Exercise details: Show every line that has the string "picture" in it.

Given entries:
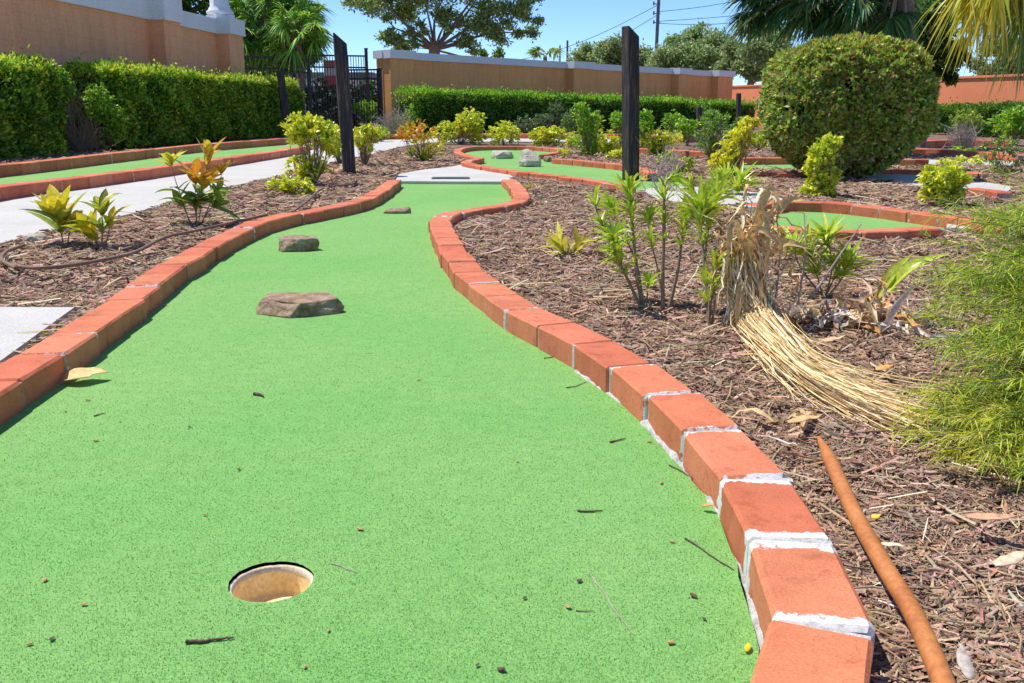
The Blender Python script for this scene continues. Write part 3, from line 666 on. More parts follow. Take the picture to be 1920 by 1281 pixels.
# ------------------------------------------------------------------ walls
def wall_run(root, a, b, z0, z1, th, m, name, front=0.0):
    """box from a to b (xy), thickness th behind the line (away from camera side given by n)"""
    d = Vector((b[0] - a[0], b[1] - a[1], 0)); L = d.length; d.normalize(); n = Vector((-d.y, d.x, 0))
    za, zb = (z1 if isinstance(z1, tuple) else (z1, z1)); z0a, z0b = (z0 if isinstance(z0, tuple) else (z0, z0))
    A = Vector((a[0], a[1], 0)) - n * front; B = Vector((b[0], b[1], 0)) - n * front
    V = [(A.x, A.y, z0a), (B.x, B.y, z0b), (B.x + n.x * th, B.y + n.y * th, z0b), (A.x + n.x * th, A.y + n.y * th, z0a),
         (A.x, A.y, za), (B.x, B.y, zb), (B.x + n.x * th, B.y + n.y * th, zb), (A.x + n.x * th, A.y + n.y * th, za)]
    return V, [[0, 3, 2, 1], [4, 5, 6, 7], [0, 1, 5, 4], [1, 2, 6, 5], [2, 3, 7, 6], [3, 0, 4, 7]]
def lerp2(a, b, t): return (a[0] + (b[0] - a[0]) * t, a[1] + (b[1] - a[1]) * t)
# far wall: runs away to the right behind the far hedge
fa = uny(716, 95, 22.6); fb = uny(1362, 135, 33.0)
A0, B0 = (fa.x, fa.y), (fb.x, fb.y); za, zb = fa.z, fb.z
fw = thing('garden_wall', 'long tan stucco wall with pale cap behind the far hedge', 'wall', (A0[0], A0[1], 0))
def fpx(px):  # parameter along the wall for a picture column
    lo, hi = 0, 1
    for _ in range(40):
        t = (lo + hi) / 2; q = lerp2(A0, B0, t); X = 960 + FPX * q[0] / (q[1] * CP - (0 - 0) + (CAMH - za) * SP * 0 + 0) if False else None
        y = q[1]; z = za + (zb - za) * t; dep = y * CP - (z - CAMH) * SP
        if 960 + FPX * q[0] / dep < px: lo = t
        else: hi = t
    return t
G = Geo(); G.add(*wall_run(fw, A0, B0, -0.1, (za - 0.17, zb - 0.17), 0.22, M['wall'], 'wall')); G.make('wall_panel', M['wallgold'], fw)
G = Geo(); G.add(*wall_run(fw, lerp2(A0, B0, -0.003), lerp2(A0, B0, 1.003), (za - 0.172, zb - 0.172), (za, zb), 0.34, M['white'], 'cap', 0.05)); G.make('wall_cap', M['white'], fw)
for x0, x1 in ((716, 761), (1062, 1098), (1260, 1281), (1334, 1362)):
    t0, t1 = max(0.001, fpx(x0)), min(0.999, fpx(x1)); p = lerp2(A0, B0, t0); q = lerp2(A0, B0, t1); zt = za + (zb - za) * t0
    G = Geo(); G.add(*wall_run(fw, p, q, -0.1, zt - 0.175, 0.02, M['wall'], 'p', 0.20)); 
    G2 = Geo(); G2.add(*wall_run(fw, p, q, -0.1, zt - 0.175, 0.36, M['wall'], 'p', 0.28))
    pl = G2.make('pilaster', M['wallgold'], fw)
    G = Geo(); G.add(*wall_run(fw, lerp2(p, q, -0.06), lerp2(p, q, 1.06), zt - 0.178, zt + 0.012, 0.50, M['white'], 'c', 0.34)); G.make('pilaster_cap', M['white'], pl)
# left wall
def lwx(y): return -6.75 + 0.075 * (y - 10)
LA, LB = (lwx(5.0), 5.0), (lwx(19.4), 19.4)
lw = thing('garden_wall', 'tall tan stucco wall with white band behind the left hedges', 'wall', (LA[0], LA[1], 0))
def lrun(y0, y1, z0, z1, th, fr):
    G = Geo(); G.add(*wall_run(lw, (lwx(y0), y0), (lwx(y1), y1), z0, z1, th, None, '', fr)); return G
def lpar(px):   # y along the left wall for a column
    lo, hi = 2.0, 40.0
    for _ in range(40):
        y = (lo + hi) / 2; dep = y * CP - 1.4 * SP
        if 960 + FPX * lwx(y) / dep < px: lo = y
        else: hi = y
    return y
y1_, y2_, ye = lpar(277), lpar(404), lpar(431)
ys = lpar(307)
lrun(3.0, ye, -0.1, 2.05, 0.3, 0).make('wall_panel', M['wall'], lw)
lrun(3.0, ys, 2.048, 2.62, 0.36, 0.05).make('wall_band', M['white'], lw)
lrun(ys + 0.002, ye + 0.03, 2.048, 2.33, 0.36, 0.05).make('wall_band', M['white'], lw)
for ya, yb in ((y1_, ys + 0.05), (y2_, ye + 0.003), (lpar(277) - 5.2, lpar(277) - 4.4)):
    G = Geo(); G.add(*wall_run(lw, (lwx(ya), ya), (lwx(yb), yb), -0.1, 2.046, 0.33, None, '', 0.28)); pl = G.make('pilaster', M['wall'], lw)
    G = Geo(); G.add(*wall_run(lw, (lwx(ya - 0.04), ya - 0.04), (lwx(yb + 0.045), yb + 0.045), 2.044, 2.36 if ya > ys else 2.65, 0.40, None, '', 0.33)); G.make('pilaster_cap', M['white'], pl)
# white column on the left wall
cy_ = (y2_ + ye) / 2 - 0.05; cc = Vector((lwx(cy_) + 0.0, cy_, 2.36))
col_ = thing('column', 'white round column standing on the end of the left wall', 'column', (cc.x, cc.y, 2.36))
V, F = lathe([(0.02, -0.01), (0.30, -0.01), (0.30, 0.07), (0.0, 0.07)], cc, 4); mesh('plinth', V, F, M['white'], col_)
V, F = lathe([(0.24, 0.07), (0.27, 0.10), (0.27, 0.14), (0.23, 0.17), (0.22, 0.20), (0.19, 0.24), (0.175, 0.9), (0.165, 2.2), (0.20, 2.3), (0.20, 2.4), (0.0, 2.4)], cc, 28)
mesh('shaft', V, F, M['white'], col_, smooth=True)
# terracotta wall at the far right
ra = uny(1352, 164, 38); rb = uny(1990, 140, 21)
rw = thing('boundary_wall', 'bright terracotta wall catching the sun behind the clipped bush', 'wall', (ra.x, ra.y, 0))
G = Geo(); G.add(*wall_run(rw, (ra.x, ra.y), (rb.x, rb.y), -0.1, (ra.z, rb.z), 0.2, None, '')); G.make('wall_panel', M['wallred'], rw)
G = Geo(); G.add(*wall_run(rw, (ra.x, ra.y), (rb.x, rb.y), (ra.z - 0.002, rb.z - 0.002), (ra.z + 0.05, rb.z + 0.05), 0.3, None, '', 0.04)); G.make('wall_cap', M['wallred'], rw)

# ------------------------------------------------------------------ iron fence and gate
def fence(name, label, cat, a, b, ztop, zmid, n, postr=0.03, tall=None, zlow=0.12):
    root = thing(name, label, cat, (a[0], a[1], 0)); pk = Geo()
    for i in range(1, n):
        q = lerp2(a, b, i / n); pk.tube([(q[0], q[1], 0.05), (q[0], q[1], ztop - 0.005)], 0.009, 4)
    pk.make('pickets', M['iron'], root)
    d = Vector((b[0] - a[0], b[1] - a[1], 0)).normalized(); nn = Vector((-d.y, d.x, 0)); L = math.dist(a, b)
    for z in (ztop, zmid, zlow):
        G = Geo(); c = lerp2(a, b, 0.5); G.obox(c, d, nn, L / 2, 0.016, z - 0.018, z + 0.018); G.make('rail', M['iron'], root)
    for q, hh in ((a, tall[0] if tall else ztop + 0.06), (b, tall[1] if tall else ztop + 0.06)):
        G = Geo(); G.obox(q, d, nn, postr, postr, -0.05, hh); 
        G.obox(q, d, nn, postr + 0.008, postr + 0.008, hh + 0.0005, hh + 0.02); G.make('post', M['iron'], root)
    return root
def xy(px, y): p = uny(px, 200, y); return (p.x, p.y)
def zz(px, py, y): return uny(px, py, y).z
fence('iron_fence', 'black iron picket fence between the left wall and the gate', 'fence', xy(428, 22.6), xy(553, 22.9), zz(434, 106, 22.6), zz(434, 128, 22.6), 17)
fence('iron_fence', 'narrow black iron fence section just left of the gate leaf', 'fence', xy(557, 22.9), xy(581, 23.0), zz(570, 112, 23), zz(570, 136, 23), 4)
fence('iron_gate', 'open tall black iron gate leaf behind the left timber post', 'gate', xy(583, 23.0), xy(690, 23.4), zz(600, 104, 23.1), zz(600, 126, 23.1), 22, tall=(zz(583, 104, 23), zz(692, 92, 23.4)), postr=0.035)
fence('iron_gate', 'low black iron gate leaf standing nearer the camera by the wall end', 'gate', xy(652, 21.6), xy(714, 21.4), zz(680, 131, 21.5), zz(680, 148, 21.5), 12, tall=(zz(652, 128, 21.6), zz(714, 130, 21.4)), postr=0.04)
sg = thing('sign_board', 'pink and white board seen through the iron gate', 'sign', (*xy(622, 26), 0))
x0, x1 = xy(610, 26)[0], xy(640, 26)[0]; yb = xy(622, 26)[1]
za_, zb_, zc_, zd_ = zz(622, 113, 26), zz(622, 124, 26), zz(622, 142, 26), zz(622, 165, 26)
G = Geo(); G.box((x0, yb, zb_), (x1, yb + 0.05, za_)); G.make('pink_panel', M['pink'], sg)
G = Geo(); G.box((x0, yb, zd_), (x1, yb + 0.05, zc_)); G.make('pink_panel', M['pink'], sg)
G = Geo(); G.box((x0 + 0.003, yb + 0.004, zc_ + 0.001), (x1 - 0.003, yb + 0.046, zb_ - 0.001)); G.make('white_panel', M['white'], sg)
for xl in (x0 + 0.08, x1 - 0.08):
    G = Geo(); G.tube([(xl, yb + 0.02, -0.05), (xl, yb + 0.02, zd_ + 0.02)], 0.025, 8); G.make('leg', M['iron'], sg)
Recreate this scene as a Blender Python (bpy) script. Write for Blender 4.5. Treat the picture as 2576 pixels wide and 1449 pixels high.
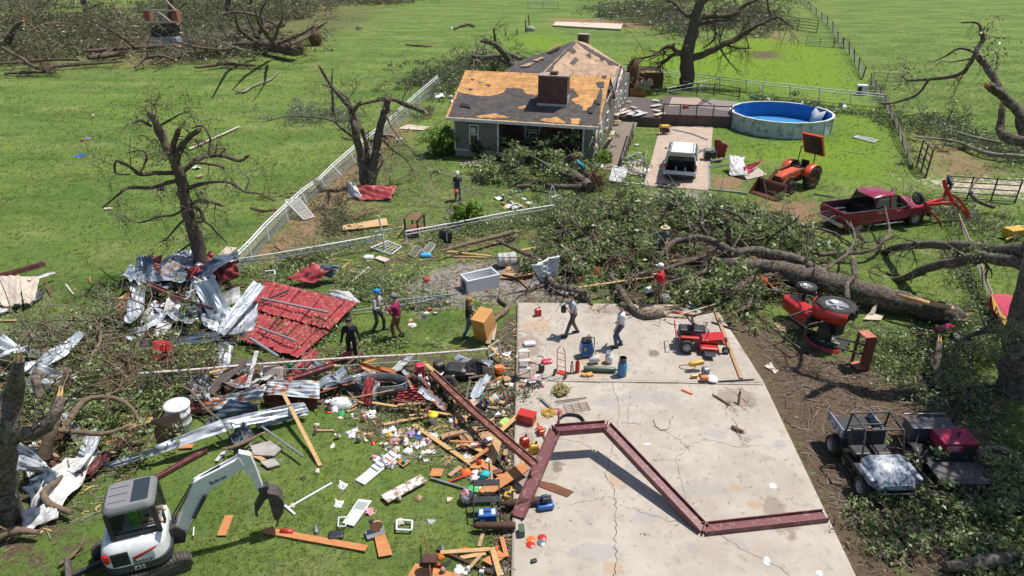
import bpy,math,random
import numpy as np
from mathutils import Vector,Matrix
R = math.radians
random.seed(7); RNG = np.random.default_rng(11)
SC = bpy.context.scene
for o in list(bpy.data.objects): bpy.data.objects.remove(o)
COL = SC.collection
# ---------------------------------------------------------------- camera, sky, sun, exposure
CAM_H,PITCH,FPX,CXP,CYP = 14.2,R(27),1717.0,1288.0,724.5
cam = bpy.data.objects.new('camera',bpy.data.cameras.new('camera')); COL.objects.link(cam)
cam.location = (0,0,CAM_H); cam.rotation_euler = (math.pi/2 - PITCH,0,0)
cam.data.sensor_width = 36; cam.data.lens = 36*FPX/2576; cam.data.clip_start = .1; cam.data.clip_end = 5000
SC.camera = cam
SC.render.resolution_x,SC.render.resolution_y = 1024,576
TO_SUN = Vector((.37,.16,.915)).normalized()
W = bpy.data.worlds.new("World"); SC.world = W; W.use_nodes = True
nt = W.node_tree; nt.nodes.clear()
sky = nt.nodes.new('ShaderNodeTexSky'); sky.sky_type = 'NISHITA'; sky.sun_disc = False
sky.sun_elevation = math.asin(TO_SUN.z); sky.sun_rotation = math.atan2(TO_SUN.x,TO_SUN.y)
bg = nt.nodes.new('ShaderNodeBackground'); bg.inputs[1].default_value = .10
wo = nt.nodes.new('ShaderNodeOutputWorld'); nt.links.new(sky.outputs[0],bg.inputs[0]); nt.links.new(bg.outputs[0],wo.inputs[0])
sl = bpy.data.lights.new('sun','SUN'); sl.energy = 4.9; sl.angle = R(.5); sl.color = (1,.955,.88)
sun = bpy.data.objects.new('sun',sl); COL.objects.link(sun); sun.rotation_euler = (-TO_SUN).to_track_quat('-Z','Y').to_euler()
SC.view_settings.view_transform = 'Standard'; SC.view_settings.look = 'None'; SC.view_settings.gamma = 1; SC.view_settings.exposure = .22
try:
    SC.cycles.max_bounces = 6; SC.cycles.diffuse_bounces = 3; SC.cycles.glossy_bounces = 3; SC.cycles.transparent_max_bounces = 8
except Exception: pass
# ---------------------------------------------------------------- places: a spot in the 2576 wide view -> a point of the real site
CT,ST = math.cos(PITCH),math.sin(PITCH)
def ray(x,y):
    a = (x-CXP)/FPX; b = (CYP-y)/FPX
    return Vector((a,CT + b*ST,-ST + b*CT))
def G(x,y,h=0.0):
    d = ray(x,y); t = (CAM_H-h)/-d.z
    return Vector((d.x*t,d.y*t,h))
def V(x,y,Y):
    d = ray(x,y); t = Y/d.y
    return Vector((d.x*t,Y,CAM_H + d.z*t))
def PL(x,y,p,n):
    d = ray(x,y); o = Vector((0,0,CAM_H)); t = (p-o).dot(n)/d.dot(n)
    return o + d*t
# ---------------------------------------------------------------- tags
def tag(o,label=None,cat=None,group=None,kind=None):
    if label: o['label'] = label
    if cat: o['category'] = cat
    if group: o['group'] = group
    if kind: o['kind'] = kind
    return o
def thing(name,label,cat,loc=(0,0,0),rz=0,group=None,rot=None):
    o = bpy.data.objects.new(name,None); COL.objects.link(o); o.location = loc
    o.empty_display_size = .2
    if rot is not None: o.rotation_euler = rot.to_euler() if hasattr(rot,'to_euler') else rot
    else: o.rotation_euler = (0,0,rz)
    return tag(o,label,cat,group)
def copy_tree(o,parent=None):
    c = o.copy(); COL.objects.link(c); c.parent = parent
    for ch in list(o.children): copy_tree(ch,c)
    return c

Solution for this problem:
The Blender Python script for this scene continues. Write part 3, from line 666 on. More parts follow. Take the picture to be 1920 by 1281 pixels.
def fpx(px):  # parameter along the wall for a picture column
Recreate this scene as a Blender Python (bpy) script. Write for Blender 4.5. Treat the picture as 2576 pixels wide and 1449 pixels high.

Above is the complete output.